Oil Change International and Friends of the Earth U.S.
March 2019
The Atlantic Coast Pipeline (ACP), a proposed fracked gas pipeline owned by Dominion Energy, Duke Energy, and Southern Company, faces some of the stiffest community and environmental opposition in the country today, comparable to that faced by TransCanada’s ill-fated Keystone XL project. Seventeen months after the project was granted certification by the Federal Energy Regulatory Commission, construction has barely progressed due to this opposition and other sources of risk.
The ACP, if completed, would be a 600-mile, 42-inch-diameter pipeline carrying fracked gas from the Appalachian Basin in West Virginia through Virginia to North Carolina.
First announced in 2014, the project is two years behind schedule and substantially over-budget.
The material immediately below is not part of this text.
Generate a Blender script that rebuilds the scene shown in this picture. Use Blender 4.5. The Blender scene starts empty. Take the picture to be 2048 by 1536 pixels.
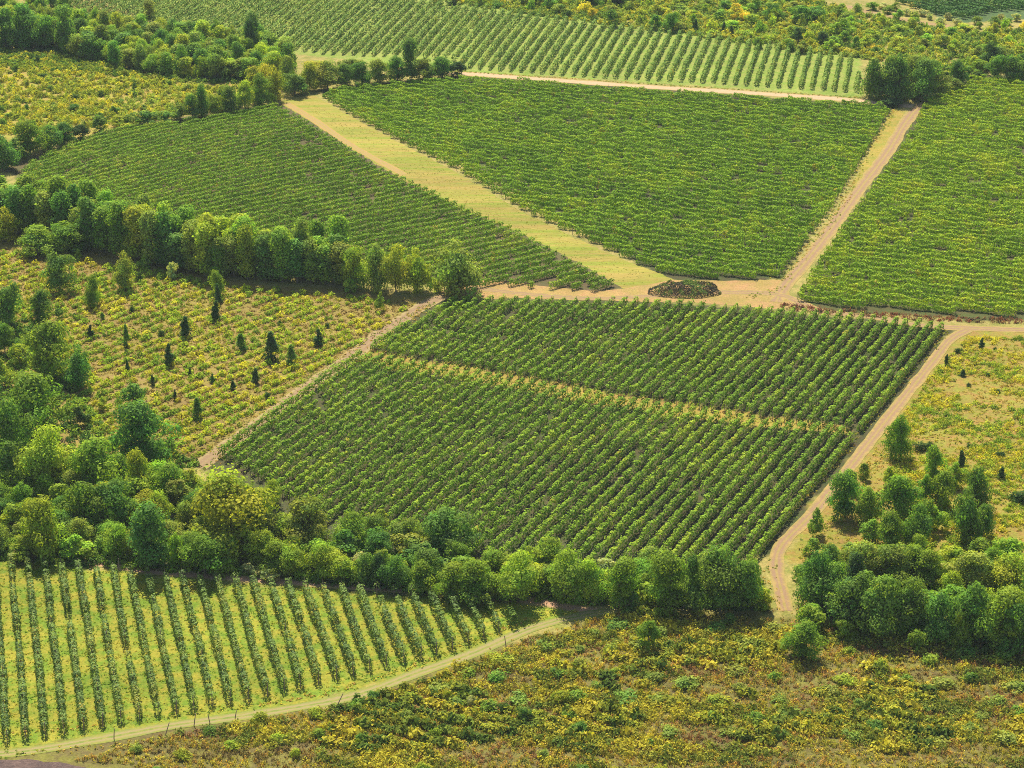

The latest update from Duke Energy estimates the project cost at between $7 to $7.8 billion – 37% to 53% higher than the original estimate of$5.1 billion – with the latest date for full operation now pushed back to 2021.
The ACP is facing a triple threat of challenges that combine to present serious obstacles for the project to reach completion:
Extensive legal and regulatory challenges that are delaying construction and raising costs, which may lead to cancelation;
Fundamental challenges to its financial viability in the face of lack of growth in domestic demand for methane gas and increased affordability of renewable energy options; and
The Pipeline Compliance Surveillance Initiative, an unprecedented citizen initiative positioned to ensure strict compliance with environmental laws and regulations, even in remote locations, if construction proceeds.
These challenges and the accompanying risk are likely to further delay construction and raise the project’s price tag even higher. If completed, state utility regulators in North Carolina and Virginia are unlikely to justify passing the full cost of methane gas transportation contracts onto ratepayers.
It would be prudent for investors in Dominion, Duke, and Southern to question whether pursuing the ACP further is a good use of capital. As the transition to clean energy gathers pace, the risks and growing costs of this major methane gas pipeline project look increasingly unwise to ratepayers, regulators and investors alike.